Secondly, and more importantly, generations of law students thought they were being taught that in order to be a good lawyer, a zealous advocate, you had to be a son-of-a-bitch. Somehow, in the midst of talking about the teaching of St. Ignatius, we have turned out lawyers who try to win cases by being personally offensive, by being snide and by generally being unreasonable and difficult to deal with.

Worse yet, some lawyers cut corners to be unpleasant -- they are also dishonest. This emphasis on sarcasm, personal attack, offensive personality and lack of cooperation often turns into a contempt for opposing counsel, for opposing parties, for our system of justice, and for the rule of law in general. I have never seen any statistics on the number of lawyers who have been subjected to attorney discipline based upon the law school from which they graduated, but it would appear to me that an education at a Catholic and Jesuit Law School which has a mission based on the teaching of Jesus Christ and St. Ignatius of Loyola has not eliminated or even necessarily reduced the percentage of graduates who are dishonest or are subject to professional discipline. To me that is very sad and quite troubling.

One of the ways we can all put faith, spirituality, and religion into practice is simply by being nicer to everyone. To servers in restaurants, to our support staffs, to our colleagues, to opposing counsel and to everyone we come in contact with. That would be an important first step. Cura personalismeans that the Golden Rule is operative even in law offices, even at depositions, and even in "lawyer" letters we send to opposing parties and their counsel.

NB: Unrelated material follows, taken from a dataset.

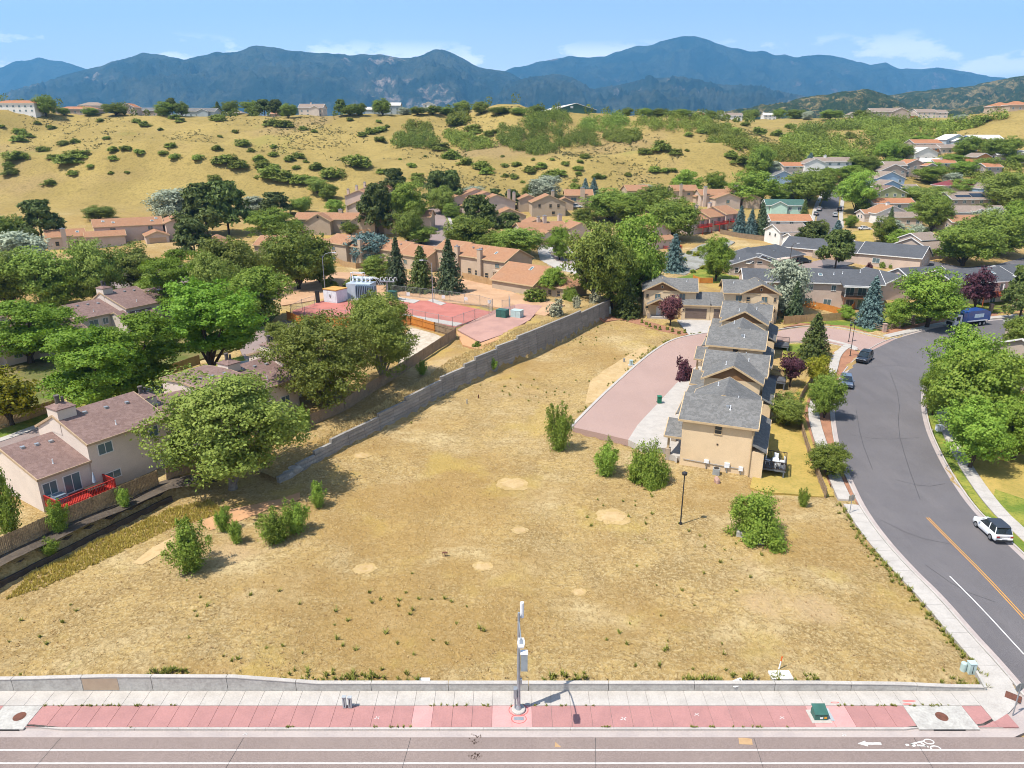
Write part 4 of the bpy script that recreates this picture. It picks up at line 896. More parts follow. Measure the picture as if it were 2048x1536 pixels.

In the last few months I have been studying the Talmud with a rabbi here in Milwaukee. We have been studying part of the Talmud called Ethics of our Fathers which is really a primer on basic moral values and how those values shape our everyday life and everyday conduct. One of those values that I use every day is a traditional Talmudic teaching that you should give everyone the benefit of the doubt. You should not assume the worst about people; you should not assume the worst motivations for everything others do. And you should not say bad things about people. There is actually a foundation in New York which is established exclusively to promote the elimination ofla'shon hara or speaking evil. Could you imagine how our practice would be different if the Model Rules of Professional Conduct forbade speaking badly about others?

Our profession would be different if we assumed that opposing lawyers were dealing fairly and honestly with us. The world generally would be a better place if we did not act on negative perception, assumption, or rumor and waited for proof before we took some step that brings discomfort or anguish to someone else. This is a very Christian view. This, too, is a very Talmudic view. Morality and spirituality in the workplace and in the way we live our lives begins with us. If we do not do it, no one will. When referring to unethical, immoral or mean-spirited conduct, it is no answer to say that, "Everybody is doing it." "Everybody" must end with each of us!

I tell law students on their first day of orientation at Marquette that the primary task of a lawyer is to resolve a client's problems as quickly, as inexpensively and with as little acrimony as possible. I tell them that as attorneys we must regard ourselves as a "helping" profession in the most literal sense of that term. Law teachers have a special duty to teach students not only substantive law and procedure, not only the skills necessary to be a successful lawyer, and not even just the ethical rules adopted by the Supreme Court. We must be prepared to teach students to be good and moral citizens in the fullest sense of those words.


It is possible to be a good person, a decent person and a moral person and not believe in God. Going to church is not a condition for being a spiritual person or even a religious person. We all know people who go to the synagogue on Saturday or church on Sunday and spend the rest of the week ignoring the message of the Testaments, Old and New.

But let me say this: A sincere belief in God and a religious faith is certainly helpful to shaping our behavior. I suppose that, in the abstract, it is possible for a person to independently develop the moral values of the Torah, the prophets, the New Testament, the Koran, the Book of Mormon and all the other holy writings without any religious training, without ever studying theology or going to a religious service. But it won't be easy and it will consume most of that person's life. Most of us are not that smart and don't have that much stick-to-itiveness. The transcendent values of religious faith have stood the test of time -- that is why they are transcendent.

We can and must bring God into our work places. That doesn't require a Bible on the desk nor a mazuzah or crucifix on the wall. That doesn't require group or public prayer. Because those symbols and prayers do not always have the same meaning to everyone. What can be comforting to one person may be deeply disturbing, and even offensive, to other people. But bringing God into our daily lives and our daily work does require that His message change how we conduct ourselves, every day, in every situation. How do we interact with our colleagues, with our staff, with our opponents? What language do we use? Do we go out of our way to do pro bono work, to help the needy, to listen to those who have problems? Living a spiritual life must become "business as usual" for each of us, Jew or Gentile, Christian or Moslem. We each bring to our work our experience and our religious faith, and that is of critical importance, but our faith and religious value system must transcend work as lawyers, as teachers, as judges and extend to all persons of good will. If we succeed in doing this, we will have advanced God's Will and our individual faith. Our clients, our colleagues, our students, and society will be better served. We will be better and more effective attorneys, and altogether better human beings.